The Ellenbrook rail line isn't an idiotic commitment if you look at WA as a society and not a business. Public transport infrastructure is not something that should be held off on until you reach some magical dollar figure in the business case. If you do, roads get choked, outer suburbs don't grow quickly enough etc. Public transport should come before these estates are built miles from nowhere otherwise you get another soulless enterprise, with everyone jumping in their cars to go work in Perth.

This isn't like Mandurah or Joondalup where the public benefit was clearly there despite the harping of critics. This is a boutique rail line for a (relatively) small suburb that's only on the agenda because Labor wanted to get Rita Saffioti elected and the Libs wanted Frank Alban re-elected.
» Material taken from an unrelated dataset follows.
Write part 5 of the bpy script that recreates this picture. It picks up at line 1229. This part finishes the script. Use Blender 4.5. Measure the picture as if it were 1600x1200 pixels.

The fact it's getting second-string treatment in the Metronet rollout is indicative of how unnecessary it is. Ring line through the southeast is a bigger priority numbers-wise.
 
It's not a one stop line; the latest model has it going through Morley and a few other populous suburbs. I agree it's not the most important, but it's better to get something than nothing in this area, and the Ellenbrook line had the publicity in 2008. Metronet is actually a great idea; we need to build around public transport not vice versa.
 
It's not a one stop line; the latest model has it going through Morley and a few other populous suburbs. I agree it's not the most important, but it's better to get something than nothing in this area, and the Ellenbrook line had the publicity in 2008. Metronet is actually a great idea; we need to build around public transport not vice versa.

Metronet was a fine long term vision. But most of it was based in fantasy about what Perth should be, not what Perth actually is. Like having 6 rail lines running through one set of tracks on the midland line. It would have been disaster. And a train line down Reid Hwy? Why would you want to spend billions on empty trains?

A train line to Ellenbrook would have been mostly empty, especially outside peak hour. There just isn't the population there, nor is there the population on the way out there to warrant a mass transport system like heavy rail. It would have meant trains going on the hour, which is a complete waste of money whichever way you look at it. And both sides of politics knew it. By all means keep the rail reserves and keep the planning in place, so that when the population exists (and you'd need about 5 times as many people as now) it can be built. But right now? Utterly insane.